Scene script records:
::::::

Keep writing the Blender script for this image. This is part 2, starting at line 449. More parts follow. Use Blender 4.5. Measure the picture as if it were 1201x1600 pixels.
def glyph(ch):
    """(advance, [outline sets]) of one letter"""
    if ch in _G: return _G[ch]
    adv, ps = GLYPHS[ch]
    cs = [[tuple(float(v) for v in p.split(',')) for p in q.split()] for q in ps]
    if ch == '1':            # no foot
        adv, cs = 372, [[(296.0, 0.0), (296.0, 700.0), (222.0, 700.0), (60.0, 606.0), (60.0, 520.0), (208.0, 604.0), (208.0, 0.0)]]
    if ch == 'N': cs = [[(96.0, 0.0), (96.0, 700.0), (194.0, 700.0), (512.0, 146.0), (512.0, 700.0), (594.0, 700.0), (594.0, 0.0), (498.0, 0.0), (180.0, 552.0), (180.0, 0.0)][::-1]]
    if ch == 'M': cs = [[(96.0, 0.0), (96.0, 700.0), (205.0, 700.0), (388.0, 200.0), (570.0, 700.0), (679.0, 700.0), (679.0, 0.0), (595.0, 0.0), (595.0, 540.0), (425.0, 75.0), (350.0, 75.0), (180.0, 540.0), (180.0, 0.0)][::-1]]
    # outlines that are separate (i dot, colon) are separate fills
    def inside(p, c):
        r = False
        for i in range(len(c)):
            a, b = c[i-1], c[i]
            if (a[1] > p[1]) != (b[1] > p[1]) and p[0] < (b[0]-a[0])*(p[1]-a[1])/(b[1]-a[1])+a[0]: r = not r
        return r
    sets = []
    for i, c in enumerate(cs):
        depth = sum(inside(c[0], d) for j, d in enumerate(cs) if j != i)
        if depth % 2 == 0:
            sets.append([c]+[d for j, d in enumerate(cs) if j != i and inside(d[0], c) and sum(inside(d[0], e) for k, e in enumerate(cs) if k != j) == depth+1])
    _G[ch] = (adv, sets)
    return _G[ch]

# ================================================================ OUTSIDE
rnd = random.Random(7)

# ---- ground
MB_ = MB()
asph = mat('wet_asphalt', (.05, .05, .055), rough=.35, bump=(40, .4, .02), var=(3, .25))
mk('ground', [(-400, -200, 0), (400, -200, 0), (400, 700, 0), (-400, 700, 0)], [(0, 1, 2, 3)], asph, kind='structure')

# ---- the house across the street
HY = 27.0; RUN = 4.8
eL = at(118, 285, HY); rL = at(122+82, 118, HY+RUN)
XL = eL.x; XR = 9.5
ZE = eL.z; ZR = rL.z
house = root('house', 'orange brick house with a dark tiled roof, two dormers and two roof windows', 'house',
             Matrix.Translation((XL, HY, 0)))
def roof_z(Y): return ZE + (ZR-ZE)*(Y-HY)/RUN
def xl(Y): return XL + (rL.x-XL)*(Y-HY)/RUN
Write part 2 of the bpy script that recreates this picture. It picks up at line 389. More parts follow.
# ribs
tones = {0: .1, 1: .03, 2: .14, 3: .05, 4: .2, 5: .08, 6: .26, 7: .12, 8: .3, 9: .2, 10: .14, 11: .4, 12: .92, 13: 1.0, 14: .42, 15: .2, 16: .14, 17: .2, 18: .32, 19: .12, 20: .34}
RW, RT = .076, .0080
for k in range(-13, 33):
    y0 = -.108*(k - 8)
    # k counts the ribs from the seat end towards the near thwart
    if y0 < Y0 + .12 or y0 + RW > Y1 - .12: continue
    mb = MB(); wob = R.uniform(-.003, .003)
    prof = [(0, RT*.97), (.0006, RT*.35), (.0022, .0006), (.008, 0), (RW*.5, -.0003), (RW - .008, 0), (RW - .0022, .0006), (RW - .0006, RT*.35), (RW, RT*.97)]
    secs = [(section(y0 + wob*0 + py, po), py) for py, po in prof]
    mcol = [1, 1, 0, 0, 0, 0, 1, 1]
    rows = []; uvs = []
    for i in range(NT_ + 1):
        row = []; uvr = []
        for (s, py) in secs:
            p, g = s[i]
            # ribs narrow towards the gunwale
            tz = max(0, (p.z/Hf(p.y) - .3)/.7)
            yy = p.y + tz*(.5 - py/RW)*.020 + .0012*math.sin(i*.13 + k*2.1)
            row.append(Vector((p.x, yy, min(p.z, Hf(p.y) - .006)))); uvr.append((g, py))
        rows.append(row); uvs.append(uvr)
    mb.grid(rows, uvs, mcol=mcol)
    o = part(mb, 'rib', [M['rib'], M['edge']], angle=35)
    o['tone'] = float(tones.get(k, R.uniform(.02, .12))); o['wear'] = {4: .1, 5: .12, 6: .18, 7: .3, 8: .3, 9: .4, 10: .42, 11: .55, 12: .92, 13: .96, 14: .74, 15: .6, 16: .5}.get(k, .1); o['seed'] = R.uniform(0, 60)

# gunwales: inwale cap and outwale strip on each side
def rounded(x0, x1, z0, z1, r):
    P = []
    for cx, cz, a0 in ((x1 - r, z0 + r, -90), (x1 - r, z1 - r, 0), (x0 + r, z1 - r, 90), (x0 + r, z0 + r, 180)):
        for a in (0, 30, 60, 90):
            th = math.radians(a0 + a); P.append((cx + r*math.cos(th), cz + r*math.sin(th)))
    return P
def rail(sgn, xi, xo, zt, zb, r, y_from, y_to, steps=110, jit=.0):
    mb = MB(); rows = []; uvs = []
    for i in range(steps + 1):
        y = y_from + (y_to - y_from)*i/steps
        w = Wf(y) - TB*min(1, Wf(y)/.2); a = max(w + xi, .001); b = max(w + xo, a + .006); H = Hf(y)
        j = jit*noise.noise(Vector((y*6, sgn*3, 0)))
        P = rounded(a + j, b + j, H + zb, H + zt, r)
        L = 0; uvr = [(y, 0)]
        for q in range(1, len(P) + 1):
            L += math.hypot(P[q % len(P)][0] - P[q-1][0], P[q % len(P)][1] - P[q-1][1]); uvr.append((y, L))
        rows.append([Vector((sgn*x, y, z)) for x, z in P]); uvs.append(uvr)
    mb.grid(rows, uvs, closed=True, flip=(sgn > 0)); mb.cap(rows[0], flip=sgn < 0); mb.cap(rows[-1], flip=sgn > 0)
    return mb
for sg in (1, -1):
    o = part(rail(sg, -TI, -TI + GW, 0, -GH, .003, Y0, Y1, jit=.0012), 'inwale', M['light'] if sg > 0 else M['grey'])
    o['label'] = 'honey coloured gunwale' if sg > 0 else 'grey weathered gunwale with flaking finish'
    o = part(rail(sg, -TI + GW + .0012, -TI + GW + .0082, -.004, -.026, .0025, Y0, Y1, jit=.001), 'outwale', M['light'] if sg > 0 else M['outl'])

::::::

#### WHAT THE EXERCISE ASKS:
Print back all the lines verbatim.

#### RESULT:
Keep writing the Blender script for this image. This is part 2, starting at line 449. More parts follow. Use Blender 4.5. Measure the picture as if it were 1201x1600 pixels.
def glyph(ch):
    """(advance, [outline sets]) of one letter"""
    if ch in _G: return _G[ch]
    adv, ps = GLYPHS[ch]
    cs = [[tuple(float(v) for v in p.split(',')) for p in q.split()] for q in ps]
    if ch == '1':            # no foot
        adv, cs = 372, [[(296.0, 0.0), (296.0, 700.0), (222.0, 700.0), (60.0, 606.0), (60.0, 520.0), (208.0, 604.0), (208.0, 0.0)]]
    if ch == 'N': cs = [[(96.0, 0.0), (96.0, 700.0), (194.0, 700.0), (512.0, 146.0), (512.0, 700.0), (594.0, 700.0), (594.0, 0.0), (498.0, 0.0), (180.0, 552.0), (180.0, 0.0)][::-1]]
    if ch == 'M': cs = [[(96.0, 0.0), (96.0, 700.0), (205.0, 700.0), (388.0, 200.0), (570.0, 700.0), (679.0, 700.0), (679.0, 0.0), (595.0, 0.0), (595.0, 540.0), (425.0, 75.0), (350.0, 75.0), (180.0, 540.0), (180.0, 0.0)][::-1]]
    # outlines that are separate (i dot, colon) are separate fills
    def inside(p, c):
        r = False
        for i in range(len(c)):
            a, b = c[i-1], c[i]
            if (a[1] > p[1]) != (b[1] > p[1]) and p[0] < (b[0]-a[0])*(p[1]-a[1])/(b[1]-a[1])+a[0]: r = not r
        return r
    sets = []
    for i, c in enumerate(cs):
        depth = sum(inside(c[0], d) for j, d in enumerate(cs) if j != i)
        if depth % 2 == 0:
            sets.append([c]+[d for j, d in enumerate(cs) if j != i and inside(d[0], c) and sum(inside(d[0], e) for k, e in enumerate(cs) if k != j) == depth+1])
    _G[ch] = (adv, sets)
    return _G[ch]

# ================================================================ OUTSIDE
rnd = random.Random(7)

# ---- ground
MB_ = MB()
asph = mat('wet_asphalt', (.05, .05, .055), rough=.35, bump=(40, .4, .02), var=(3, .25))
mk('ground', [(-400, -200, 0), (400, -200, 0), (400, 700, 0), (-400, 700, 0)], [(0, 1, 2, 3)], asph, kind='structure')

# ---- the house across the street
HY = 27.0; RUN = 4.8
eL = at(118, 285, HY); rL = at(122+82, 118, HY+RUN)
XL = eL.x; XR = 9.5
ZE = eL.z; ZR = rL.z
house = root('house', 'orange brick house with a dark tiled roof, two dormers and two roof windows', 'house',
             Matrix.Translation((XL, HY, 0)))
def roof_z(Y): return ZE + (ZR-ZE)*(Y-HY)/RUN
def xl(Y): return XL + (rL.x-XL)*(Y-HY)/RUN
Write part 2 of the bpy script that recreates this picture. It picks up at line 389. More parts follow.
# ribs
tones = {0: .1, 1: .03, 2: .14, 3: .05, 4: .2, 5: .08, 6: .26, 7: .12, 8: .3, 9: .2, 10: .14, 11: .4, 12: .92, 13: 1.0, 14: .42, 15: .2, 16: .14, 17: .2, 18: .32, 19: .12, 20: .34}
RW, RT = .076, .0080
for k in range(-13, 33):
    y0 = -.108*(k - 8)
    # k counts the ribs from the seat end towards the near thwart
    if y0 < Y0 + .12 or y0 + RW > Y1 - .12: continue
    mb = MB(); wob = R.uniform(-.003, .003)
    prof = [(0, RT*.97), (.0006, RT*.35), (.0022, .0006), (.008, 0), (RW*.5, -.0003), (RW - .008, 0), (RW - .0022, .0006), (RW - .0006, RT*.35), (RW, RT*.97)]
    secs = [(section(y0 + wob*0 + py, po), py) for py, po in prof]
    mcol = [1, 1, 0, 0, 0, 0, 1, 1]
    rows = []; uvs = []
    for i in range(NT_ + 1):
        row = []; uvr = []
        for (s, py) in secs:
            p, g = s[i]
            # ribs narrow towards the gunwale
            tz = max(0, (p.z/Hf(p.y) - .3)/.7)
            yy = p.y + tz*(.5 - py/RW)*.020 + .0012*math.sin(i*.13 + k*2.1)
            row.append(Vector((p.x, yy, min(p.z, Hf(p.y) - .006)))); uvr.append((g, py))
        rows.append(row); uvs.append(uvr)
    mb.grid(rows, uvs, mcol=mcol)
    o = part(mb, 'rib', [M['rib'], M['edge']], angle=35)
    o['tone'] = float(tones.get(k, R.uniform(.02, .12))); o['wear'] = {4: .1, 5: .12, 6: .18, 7: .3, 8: .3, 9: .4, 10: .42, 11: .55, 12: .92, 13: .96, 14: .74, 15: .6, 16: .5}.get(k, .1); o['seed'] = R.uniform(0, 60)

# gunwales: inwale cap and outwale strip on each side
def rounded(x0, x1, z0, z1, r):
    P = []
    for cx, cz, a0 in ((x1 - r, z0 + r, -90), (x1 - r, z1 - r, 0), (x0 + r, z1 - r, 90), (x0 + r, z0 + r, 180)):
        for a in (0, 30, 60, 90):
            th = math.radians(a0 + a); P.append((cx + r*math.cos(th), cz + r*math.sin(th)))
    return P
def rail(sgn, xi, xo, zt, zb, r, y_from, y_to, steps=110, jit=.0):
    mb = MB(); rows = []; uvs = []
    for i in range(steps + 1):
        y = y_from + (y_to - y_from)*i/steps
        w = Wf(y) - TB*min(1, Wf(y)/.2); a = max(w + xi, .001); b = max(w + xo, a + .006); H = Hf(y)
        j = jit*noise.noise(Vector((y*6, sgn*3, 0)))
        P = rounded(a + j, b + j, H + zb, H + zt, r)
        L = 0; uvr = [(y, 0)]
        for q in range(1, len(P) + 1):
            L += math.hypot(P[q % len(P)][0] - P[q-1][0], P[q % len(P)][1] - P[q-1][1]); uvr.append((y, L))
        rows.append([Vector((sgn*x, y, z)) for x, z in P]); uvs.append(uvr)
    mb.grid(rows, uvs, closed=True, flip=(sgn > 0)); mb.cap(rows[0], flip=sgn < 0); mb.cap(rows[-1], flip=sgn > 0)
    return mb
for sg in (1, -1):
    o = part(rail(sg, -TI, -TI + GW, 0, -GH, .003, Y0, Y1, jit=.0012), 'inwale', M['light'] if sg > 0 else M['grey'])
    o['label'] = 'honey coloured gunwale' if sg > 0 else 'grey weathered gunwale with flaking finish'
    o = part(rail(sg, -TI + GW + .0012, -TI + GW + .0082, -.004, -.026, .0025, Y0, Y1, jit=.001), 'outwale', M['light'] if sg > 0 else M['outl'])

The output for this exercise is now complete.